After that, Mimi would curl up on her bed to have a little midmorning nap. If anyone came across her in that moment, they’d believe her to be just a normal dog. But we’re not dealing with a normal dog, or reality, for that matter. Back to my imagining: When she’d had enough, she’d rise to proceed with her productive day. She’d take the clothes out of the dryer and drop them on the coffee table. That would count as exercise as she could carry only a few garments at a time in her mouth. Toiling in that effort, she’d notice that she needed a good brushing. That chore would eat up nearly a half-hour. The folding would occur while she watched “Frasier.” She’d adore watching the two snobby brothers and that mischievous Eddie dog. Much tail wagging.
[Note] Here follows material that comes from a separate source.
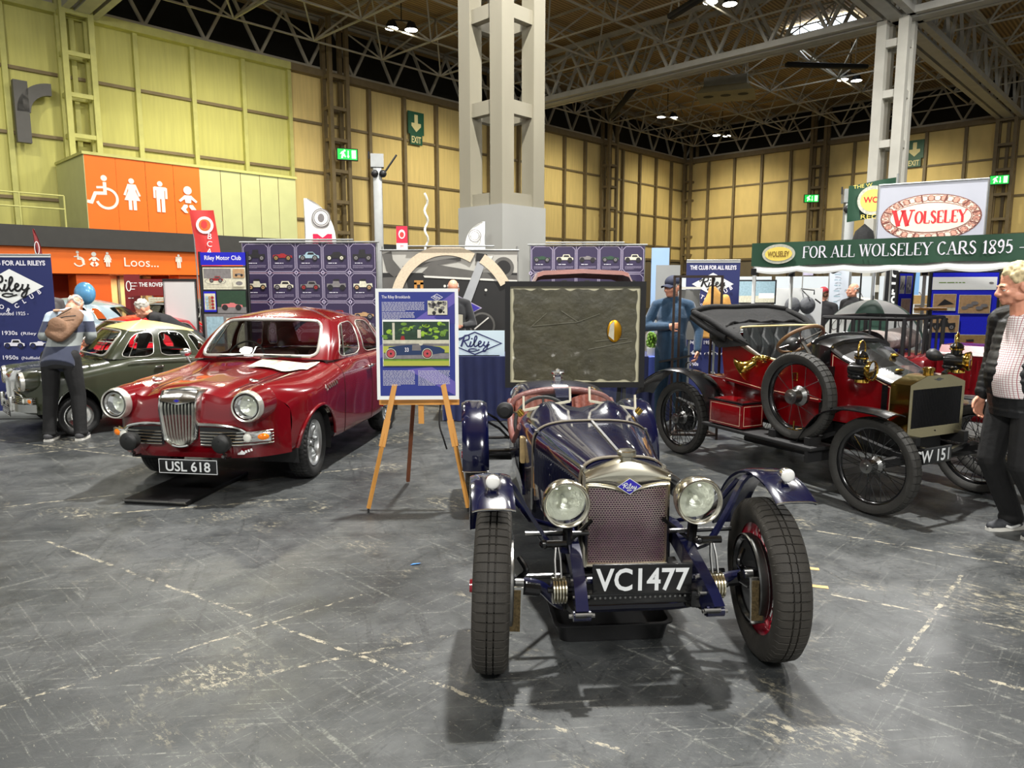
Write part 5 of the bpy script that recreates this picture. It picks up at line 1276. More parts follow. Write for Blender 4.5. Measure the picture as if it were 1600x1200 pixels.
# brass carbide lamps
def brass_lamp(c, rz, nm='carbide_lamp'):
    b = MB(BLACK); b.lathe([(.0, .16), (.045, .155), (.058, .13), (.060, .02), (.066, 0)], (0, 0, 0), (0, 1, 0), 24); b.cyl((0, .075, .05), (0, .075, .10), .04, n=16); b.lathe([(.045, 0), (.05, .012), (.034, .035), (.0, .05)], (0, .075, .10), n=16); b.ball((.0, .10, -.05), (.05, .07, .03), 12, 8)
    o = b.build(nm, t, c, (0, 0, rz), sharp=50)
    b = MB(BRASS); b.lathe([(.055, .03), (.07, .01), (.076, -.01), (.078, -.02), (.072, -.024), (.066, -.018), (.05, .03), (.02, .05), (0, .055)], (0, 0, 0), (0, 1, 0), 28); b.tube([V(.055 * math.sin(a), .075, .15 + .07 * math.cos(a)) for a in [2 * PI * k / 24 for k in range(24)]], .006, 6, True); b.lathe([(.05, 0), (.052, .012)], (0, .075, .085), n=16); b.lathe([(.03, 0), (.055, .01), (.05, .03)], (0, .06, -.10), n=14); b.build('brass_bezel', o, sharp=60)
    b = MB(LENS); b.lathe([(.068, -.016), (.04, -.024), (0, -.027)], (0, 0, 0), (0, 1, 0), 24); b.build('lamp_glass', o)
    b = MB(BLACK); b.bar((0, .10, -.05), (math.copysign(.10, -c[0]) * math.cos(rz), .14, -.10), .025); b.build('lamp_bracket', o)
brass_lamp((-.445, .20, 1.01), R(12)); brass_lamp((.46, .05, 1.055), R(24))
mb = MB(mat('black_rubber_ball')); mb.lathe([(0, 0), (.035, .012), (.05, .045), (.045, .08), (.02, .125), (.012, .14)], (.36, .32, 1.11), (.55, -.7, -.35), 20); mb.use(STEEL); mb.tube([(.435, .22, 1.06), (.50, .13, 1.03), (.53, .06, 1.0)], .009, 8); mb.build('bulb_horn', t, sharp=60)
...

Before she’d know it, it would be time to start dinner. She’d sigh at the house rule that preparing meat was not allowed. That all stemmed from an unfortunate incident involving some rib eye steaks gone missing and the suspicious stomach distress that followed. She’d put potatoes in the oven, crunching down just enough for teeth marks to count as fork holes. Then she’d do her floor cleaning rounds by sniffing for crumbs and spills and licking them up. Good dog.

With the time remaining, she’d race around the house, nails skittering at the turns, and jump on and off the bed just for fun. She’d be alerted to my arrival by the crunching of car tires on the gravel drive. She’d hastily pull the bed covers in place with her teeth. At the sound of the car door shutting, she’d scurry to the front door and sit down expectantly, ears alert and tail sweeping the floor. When I’d come through the door, she’d caper and prance, all wagging tail and big smile on her muzzle.

“Did you have a good day?” I’d ask, crouching down to give her some love. And that’s how my imagination would play out with Mimi having a day alone in the house. My imagination is a lovely place to be.

The reality is that our Mimi is far too old and arthritic to do any chores, even if that was possible. Racing anywhere or jumping up onto the bed are from a bygone era. When I leave in the morning, I do so with fingers crossed that she’ll have a good day—less stiff and with a hearty appetite. When I return at the end of the day, she is not waiting for me at the door. In fact, until I seek her out, she doesn’t even know I’ve arrived. I usually find her sleeping. At my touch, she looks up through foggy eyes, and her tail thumps in greeting. I pat her on the head and say, “Did you have a good day?” And I rub her neck and ears. Good dog.